At the end of the fighting in 1994, ethnic Armenian forces were in full control or partial control of Nagorno-Karabakh and seven adjacent districts. In the 2020 fighting, Baku took back the seven districts as well as part of the Karabakh territory.

Isaq Mamishov is another displaced Azerbaijani yearning to return. "There are some [Azerbaijanis] who lost their entire family [in the 1990s conflict]," he told RFE/RL's Azerbaijani Service in July.

"How can their children live side by side with Armenians again? Yes, it is true that we are a peace-loving nation.... And if our president gives an order, our nation will go for it. Even if it's hard, we will accept that, because we all love our president. We will follow what he says. But it won't work," Mamishov added pessimistically.

Azerbaijani President Ilham Aliyev, whose popularity was boosted by the 2020 conflict to levels he has rarely enjoyed during his nearly two decades of authoritarian rule, has suggested those remaining in villages in Lachin were "war criminals."

"We hear news coming from there that someone says they will stay and will not leave. It is their business, but they are war criminals. They should not test our patience. Let them leave by their own will, we don't care where they go," Aliyev was quoted as saying by Azerbaijani media on August 12.

Azerbaijanis fled Zabux during the first war in the 1990s, when it came under control of Armenian forces along with the rest of the surrounding Lachin district. Renamed Aghavno it was rebuilt with financial backing from Armenian diaspora organizations and populated by Armenians, some from Armenia and others from Armenian communities in Syria and Lebanon.

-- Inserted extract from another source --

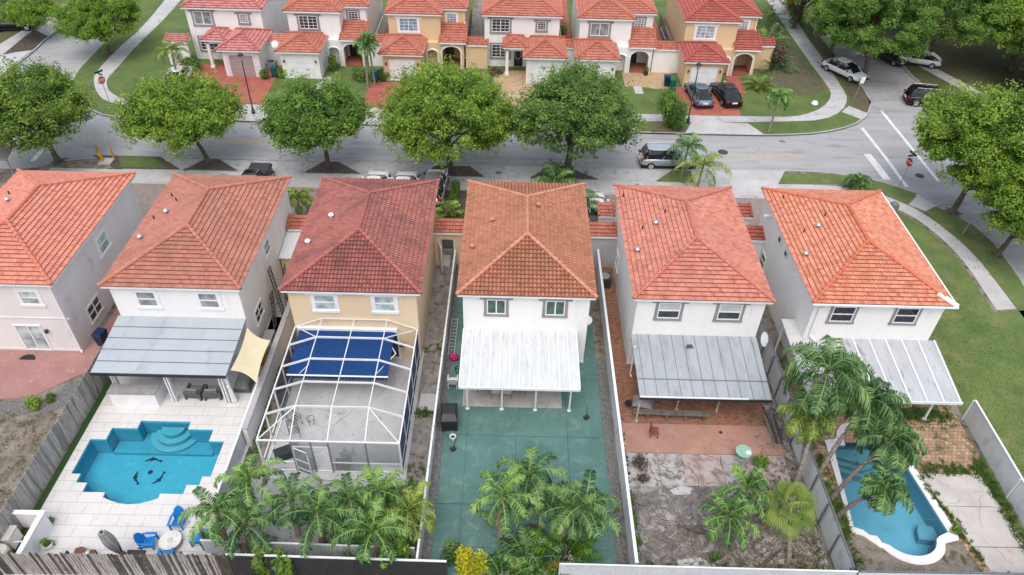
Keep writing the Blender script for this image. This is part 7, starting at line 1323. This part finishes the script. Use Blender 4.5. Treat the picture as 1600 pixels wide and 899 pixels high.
# ================================================================ CARS
def car(label, x, y, heading, color, kind='sedan', z=RZ, glass=None, cat='car', metallic=.6, name='parked_car', group=None):
    """heading: direction the nose points, radians from +x"""
    t = thing(name, label, cat, (x, y, z), heading, group)
    nm = 'car_paint_' + '_'.join(str(int(c * 1000)) for c in color)
    if nm not in _m: m = M(nm, color, tuple(c * .9 for c in color), rough=.28, metal=metallic if max(color) < .6 else 0, fine=.02, spec=.5, coat=.6)
    paint = _m[nm]; gl = glass or glass_mat('car_glass', (.012, .016, .02), .04); suv = kind in ('suv', 'pickup')
    Lc, Wc = (4.6, 1.86) if suv else (4.65, 1.82); hb = .98 if suv else .86; ht = 1.66 if suv else 1.43; g0 = .22
    prof = [(-Lc / 2, .45, .62, .78), (-Lc / 2 + .06, .30, .80, .86), (-Lc / 2 + .35, g0, hb - .02, .95), (-1.35, g0, hb + .01, 1), (-.4, g0, hb, 1), (.75, g0, hb - .02, 1), (1.35, g0, hb - .08, .98), (Lc / 2 - .35, g0, hb - .18, .93), (Lc / 2 - .06, .30, hb - .28, .84), (Lc / 2, .42, .58, .74)]
    b = MB(); rings = []
    for (px_, zb, zt, wf) in prof:
        w_ = Wc / 2 * wf; rings.append([(px_, -w_ * .9, zb), (px_, w_ * .9, zb), (px_, w_, zb + (zt - zb) * .3), (px_, w_ * .99, zb + (zt - zb) * .7), (px_, w_ * .9, zt - .02), (px_, w_ * .75, zt + .02), (px_, -w_ * .75, zt + .02), (px_, -w_ * .9, zt - .02), (px_, -w_ * .99, zb + (zt - zb) * .7), (px_, -w_, zb + (zt - zb) * .3)])
    b.loft(rings); body = b.build('body', paint, t, smooth=True)
    for p in body.data.polygons: p.use_smooth = True
    sub = body.modifiers.new('bevel', 'SUBSURF'); sub.levels = 1; sub.render_levels = 1
    # greenhouse: glass band + roof
    if suv: st = [(-2.12, -1.85), (-1.2, -1.2), (-.1, -.1), (.35, .28), (1.08, .45)]
    else: st = [(-2.05, -1.0), (-.9, -.85), (-.1, -.1), (.35, .25), (1.38, .3)]
    w0, w1 = Wc / 2 * .90, Wc / 2 * .64
    if kind == 'pickup': st = [(-.45, -.35), (-.1, -.1), (.1, .1), (.4, .3), (1.05, .45)]
    b = MB(); bot = hb - .02; top = ht - .07
    xs0, xs1 = st[0][0], st[-1][0]; xr0, xr1 = st[0][1], st[-1][1]
    A = [(xs0, -w0 * .86, bot), (xs1, -w0 * .88, bot - .05), (xs1, w0 * .88, bot - .05), (xs0, w0 * .86, bot)]; A = [(xs0, -w0 * .8, bot), (xs0 + .25, -w0, bot), (xs1 - .3, -w0, bot - .02), (xs1, -w0 * .75, bot - .05), (xs1, w0 * .75, bot - .05), (xs1 - .3, w0, bot - .02), (xs0 + .25, w0, bot), (xs0, w0 * .8, bot)]
    B = [(xr0, -w1 * .85, top), (xr0 + .2, -w1, top), (xr1 - .15, -w1, top), (xr1, -w1 * .85, top), (xr1, w1 * .85, top), (xr1 - .15, w1, top), (xr0 + .2, w1, top), (xr0, w1 * .85, top)]
    Mid = [((p[0] + q[0]) / 2 + (.04 if p[0] > 0 else -.04), (p[1] + q[1]) / 2 * 1.04, (p[2] + q[2]) / 2 + .03) for p, q in zip(A, B)]; b.loft([A, Mid, B]); b.build('windows', gl, t, smooth=False)
    b = MB(); c = .04; Cc = [(p[0], p[1] * 1.03, top) for p in B]; D_ = [(p[0] * .97, p[1] * .97, ht - .015) for p in B]; D_ = [(p[0] * 1.0, p[1] * 1.0, ht - .03) for p in B]; E_ = [(p[0] * .8, p[1] * .7, ht) for p in B]; b.loft([Cc, D_, E_]); rf_ = b.build('roof', paint, t, smooth=True); sb_ = rf_.modifiers.new('round', 'SUBSURF'); sb_.levels = sb_.render_levels = 1
    b = MB()
    for s in (-1, 1):
        for (i0, f) in ((0, .0), (1, .0), (2, 0), (3, 0)):
            k = [(A[1], B[1]), (A[2], B[2]), (((xs0 + xs1) / 2 - .1, -w0, bot), (-.15, -w1, top)), (A[0], B[0])][i0]; b.tube([(k[0][0], k[0][1] * s * -1 * -1 if s == 1 else -k[0][1], k[0][2]), (k[1][0], k[1][1] if s == 1 else -k[1][1], k[1][2])], .032, 5)
        k = (A[3], B[3]); b.tube([(k[0][0], k[0][1] * s, k[0][2]), (k[1][0], k[1][1] * s, k[1][2])], .03, 5)
    b.build('pillars', paint, t)
    for wx in (-Lc / 2 + .85, Lc / 2 - .88):
        for s in (-1, 1):
            b = MB(); r_ = .34 if suv else .32; yy = s * (Wc / 2 - .1); b.tube([(wx, yy - .11, r_), (wx, yy - .07, r_), (wx, yy + .07, r_), (wx, yy + .11, r_)], [r_ * .9, r_, r_, r_ * .9], 20); w_ = b.build('wheel', black_rubber, t)
            b = MB(); b.tube([(wx, yy + s * .112, r_), (wx, yy + s * .122, r_)], r_ * .62, 12); b.build('rim', alu, w_)
            for k in range(1): pass
            b = MB(); b.tube([(wx, s * (Wc / 2 - .18), r_ + .02), (wx, s * (Wc / 2 - .0), r_ + .02)], r_ * 1.16, 18); b.build('wheel_arch', M('dark_wheel_arch', (.01, .01, .011)), t) if False else None
    for s in (-1, 1):
        b = MB(); b.obox((Lc / 2 - .14, s * .62, hb - .30), (.2, .34, .13), rz=-s * .35); b.build('headlight', M('headlight_glass', (.5, .53, .55), rough=.1, fine=0), t)
        b = MB(); b.obox((-Lc / 2 + .10, s * .66, hb - .14), (.14, .3, .16), rz=s * .3); b.build('taillight', M('red_lamp', (.3, .01, .01), rough=.2, fine=0), t)
        b = MB(); b.obox((.72, s * (Wc / 2 + .06), hb + .04), (.16, .2, .12)); b.build('mirror', paint, t)
    b = MB(); b.obox((Lc / 2 - .03, 0, .5), (.08, 1.1, .2)); b.build('grille', dark_metal, t); b = MB(); b.obox((-Lc / 2 + .0, 0, .62), (.04, .5, .13)); b.build('number_plate', white_paint, t)
    b = MB(); b.box(-Lc / 2 + .1, -Wc / 2 * .93, .2, Lc / 2 - .1, Wc / 2 * .93, .34); b.build('sill_trim', black_rubber, t)
    if suv:
        for s in (-1, 1): b = MB(); b.tube([(xr0 + .15, s * w1 * .85, ht + .03), (xr1 - .1, s * w1 * .85, ht + .03)], .02, 5); b.build('roof_rail', alu, t)
    if kind == 'pickup': b = MB(); b.box(-Lc / 2 + .12, -.75, hb + .02, -.55, .75, hb + .06); b.build('bed_cover', dark_metal, t)
    return t
silver = (.42, .47, .52); blk = (.012, .013, .016); whitec = (.72, .73, .74)
car('silver SUV stopped on the main street beside the dark green palm', 12.55, 52.35, R(1), silver, 'suv')
car('grey blue saloon on the red driveway, the left one of the two', 17.2, 64.15, R(94), (.17, .22, .29), z=.03, group='cars on the red driveway'); car('black saloon on the red driveway, the right one of the two', 19.75, 64.35, R(98), (.008, .009, .011), z=.03, group='cars on the red driveway')
car('white saloon parked half on the verge beside the curved sidewalk', *G(1320, 110, .5), R(-58), whitec, z=.01); car('black SUV driving at the right beside the bright corner tree', *G(1456, 150, .7), R(-8), blk, 'suv', name='car')
car('dark saloon half hidden under the trees across the side street', *G(1388, 84, .5), R(-58), (.05, .055, .06)); car('white car hidden behind the tree crowns of the side street', *G(1432, 92, .5), R(160), whitec, z=0)
car('black saloon at the top left corner beside the thin trunked tree', *G(22, 36, .6), R(10), (.01, .012, .02), 'suv', z=0, cat='car'); car('black saloon behind the other one, touching the top left corner', *G(18, 14, .6), R(5), blk, z=0)
car('white car behind the tree before the leftmost far house', -31.4, 65.0, R(95), whitec, z=.03)
car('white SUV parked nose out between the maroon and amber roofs', -5.85, 47.2, R(88), (.5, .54, .56), 'suv', z=.02); car('white saloon behind the maroon roof, the left one of two white roofs', -10.3, 46.9, R(90), whitec, z=.02, group='white cars behind the maroon roof'); car('white saloon behind the maroon roof, the right one of two white roofs', -8.1, 46.9, R(90), whitec, z=.02, group='white cars behind the maroon roof')
car('black pickup truck with dark bed cover parked above the brownish roof', -19.35, 47.0, R(-90), blk, 'pickup', z=.02, cat='pickup truck'); car('white car nose showing between the amber and rose red roofs', 6.1, 44.6, R(90), whitec, z=.02)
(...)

As the handover looms, tensions have been building on the two countries' shared border since May 2021, when Armenia protested what it described as an incursion by Azerbaijani troops into its territory. Azerbaijan has insisted that its soldiers were deployed in areas where the border has yet to be demarcated.

Sporadic clashes have taken place in the last year, the latest coming on August 3. De facto ethnic Armenian military leaders said drone attacks carried out by Azerbaijani forces killed two of their troops and wounded another 19.

Russia accused Baku of violating the shaky truce, while the United States and the European Union urged an "immediate" cessation of hostilities.

Since Russia's invasion of Ukraine, its military mission to the region has faced even greater challenges than before, with criticism coming from both sides. In an apparent bid to improve its image, the Russian mission's head invited several local activists and politicians for a rare meeting on August 4 to discuss the recent incidents, the International Crisis Group noted.

Despite the uptick in tensions, back in her village, Smbatian expresses hope that her garden -- and its harvest -- can be a token of friendship to its new occupants. Vegetables from the garden should be ripe for picking sometime in the fall, and the home will likely be occupied by Azerbaijanis, Smbatian explained.

"I don't know who will eat it or whether they will be cursing or blessing us."